Director Ang Lee, a Taiwanese with highly sensitive antennae, appears to love
examining cubbyholes of American culture (“The Ice Storm,” “Brokeback
Mountain”). And yet, talented as he is, he often seems an outsider burrowing
almost inside the American psyche, but not quite. In this case he hits the
target he has set – the raw beginnings of Woodstock – but misses the target the
audience really wants – a piece of the happening itself.
More than
forty years ago Elliot Tiber left the rural quiet of his hometown, Bethel, NY,
for the promise of Greenwich Village, only to be summoned back by his aging
father to save the family business – a motel on a rapid slide to failure. As
head of the Bethel Chamber of Commerce, Elliot heard that the neighboring town
of Wallkill had denied a concert permit to a group looking to mount an outdoor
folk festival. With the acquired touch of a New Yorker, he called the festival
producers and offered his family’s motel, the El Monaco, as a staging area for
the festival crew. The growing crowd spread down the road to Max Yasgur’s
(Eugene Levy) field. And so both Elliot and Max and the now famous field of
grass and mud slid into history.
It’s not hard
to believe for even a moment that Elliot’s parents, Jake (Henry Goodman) and
Sonia (Imelda Staunton) have let their motel sink into ruin. They are cranky
with customers and have no idea how to run the place; if Wallkill hadn’t denied
the festival permit, the mild-mannered Elliot might have presided over the
family’s descent to oblivion. But instead, he spotted the opening and picked up
the phone.
As the story
picks up steam (an overstatement), it’s fun to watch the innocence in the crowd
at the El Monaco. Kids cavort awkwardly naked in a pond; a collective hug and a
kiss, guitars, folksingers, and peace signs sprout everywhere. Forget the mud
and the sewage; this was Woodstock, the shot fired by the hippies and heard
round the world.
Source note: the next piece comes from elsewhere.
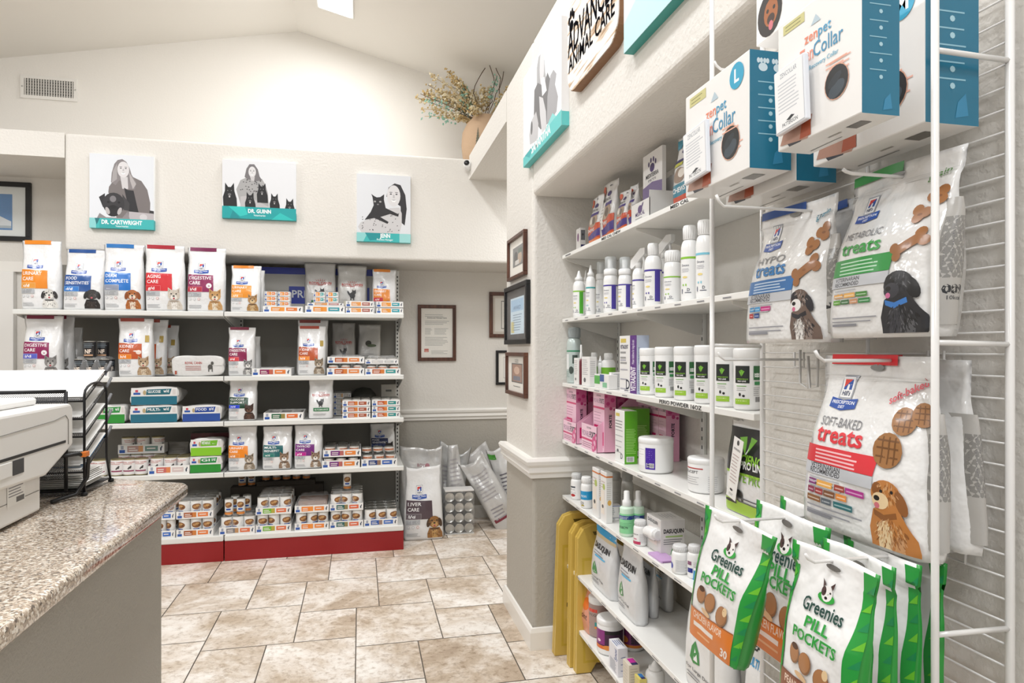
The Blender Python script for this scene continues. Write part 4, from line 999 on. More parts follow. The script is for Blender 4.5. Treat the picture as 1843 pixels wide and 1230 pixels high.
def tray(px0, px1, z, hh, label, c1, c2, kind=None, rows=4, cols=3, nm='', icon='dog', Y0=None, wall=.003, dp=None, wrap=False, wrapcol=None, group='carton trays of cans on the gondola', plain=False, rowlist=None, word=None, name='can_tray', cz=None):
    Yf = Y0 or YF+.015; a, b = gx(px0, Yf)+.001, gx(px1, Yf)-.001; W = b-a
    if kind: r = CR[kind][0]; dp = dp or rows*2*r+.008
    dp = dp or .20
    root = thing(name, label, 'carton', ((a+b)/2, Yf, z), 0, group)
    m = MB(); m.box(-W/2, W/2, 0, dp, 0, wall, CW); m.box(-W/2, W/2, 0, wall, wall, hh, CW); m.box(-W/2, W/2, dp-wall, dp, wall, hh, CW); m.box(-W/2, -W/2+wall, wall, dp-wall, wall, hh, CW); m.box(W/2-wall, W/2, wall, dp-wall, wall, hh, CW)
    if plain: m.box(-W/2, W/2, 0, dp, hh-.002, hh, CW)
    m.build('tray_body', root)
    A = hh/W; P = Print(A, .5)
    P.rect(.03, A*.12, .15, A*.45, '2f5aa8'); P.rect(.06, A*.5, .12, A*.88, 'a0a6b5')
    P.rect(.20, A*.2, .54, A*.85, c1); P.rect(.44, A*.2, .54, A*.85, hex_mix(c1, 'f2a04a', .55) if c1 != 'cfcfcf' else c1); P.lines(.23, A*.65, .42, 2, A*.22, 'ece6e0', A*.1)
    P.rect(.58, A*.25, .86, A*.8, c2); P.lines(.62, A*.6, .82, 1, A*.2, 'f0e6e0', A*.12)
    P.ell(.925, A*.45, .018, A*.22, '26324a', n=8); P.ell(.945, A*.68, .012, A*.13, '26324a', n=8)
    build_prints('printed_front', root, [(P, lambda u, v, o: Vector((-W/2+u*W, -o, v*hh)))])
    if kind:
        px = W/cols if cols*2*r <= W+.006 else 2*r; rr = min(r, (W/cols)/2*.985); zc = z+wall+.0005 if cz is None else z+cz
        for j in (rowlist if rowlist is not None else range(rows)):
            for i in range(cols):
                x = (a+b)/2+(i-(cols-1)/2)*(W-2*wall-.001)/cols; y = Yf+wall+r+.001+j*(2*r+.0008)
                hor = {2: ['left', 'right'], 3: ['left', 'middle', 'right']}[cols][i]; 
                o = put_can(kind, (x, y, zc), '%s can, %s row, in the %s' % (hor, ORDN[min(j, 4)], nm), 'cans in the '+nm, rnd.uniform(-.7, .7))
                k = ((W-2*wall-.001)/cols/2*.985)/r
                if k < 1: o.scale = (k, k, 1)
    if wrap:
        hc = (CR[kind][1] if kind else .06)+.006; q = MB(); sd = rnd.random()*9
        def wf(u, v):
            e = min(u, 1-u)*8; f = min(v, 1-v)*8; k = min(1, min(e, f)); x = (u-.5)*W*.99; y = .004+v*(dp-.008)
            return Vector((x, y, hh*.6+(hc-hh*.6)*min(1, k*1.3)+.008+.010*noise.noise(Vector((u*7+sd, v*7, sd)))*k))
        q.grid(wf, 24, 20, wrapcol or mat('ffffff', .08, 0, 0, .6, 30, .8, 0, .16)); q.build('shrink_wrap', root)
    return root
zz = SH[0]
T = 'on the top shelf'
tray(473, 545, zz, .038, 'wide white carton tray with orange bands, right of the tabby bag, top shelf', 'e8902a', 'e07c35', 'flat', 3, 3, 'tray beside the tabby bag', rowlist=[1, 2])
def small_box(px0, px1, z, h, label, c2='4aa6a6', Y0=None, dp=.09, name='cat_food_box', group='small cat food boxes on the top shelf'):
    return tray(px0, px1, z, h, label, 'e8902a', c2, None, Y0=Y0, dp=dp, plain=True, group=group, name=name)
bz = zz+.0395
for r_ in range(3):
    for c_, (a_, b_) in enumerate(((476, 498.5), (499.5, 522))):
        small_box(a_, b_, bz+r_*.0315, .031, 'little white box, %s layer, %s of the pile left of the blue PRI box' % (['bottom', 'middle', 'top'][r_], ['left', 'right'][c_]), 'e07c35', YF+.03)
tray(549, 621, zz, .044, 'wide white carton tray with an orange and a teal band, under the silver bags', 'e8902a', '3a9aa8', 'flat', 3, 3, 'tray under the silver bags', rowlist=[1, 2])
q_ = zz+.0455
tray(553, 619, q_, .022, 'low open tray of flat tins lying between the wide tray and four small boxes', 'd9a070', 'c08a8a', None, Y0=YF+.03, dp=.09, plain=True)
for r_ in range(2):
    for c_, (a_, b_) in enumerate(((564, 585.5), (586.5, 609))):
        small_box(a_, b_, q_+.0225+r_*.0345, .034, 'little white box with orange and teal bands, %s %s of four before silver bags' % (['lower', 'upper'][r_], ['left', 'right'][c_]), '4aa6a6', YF+.035)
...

It was a chaotic 3-day campout that no one there would ever
forget.
If ever there
were an apt tagline for a story about the origins of Woodstock, it surely is the
one attached to this movie: “A Generation Began in his Backyard.” But Ang Lee
has told his tale in the mildest of ways. I think many of us left the theater
wishing we were humming a song by Joan Baez or Arlo Guthrie. We needed just a
little time in Max Yasgur’s field where a festival turned into a legend.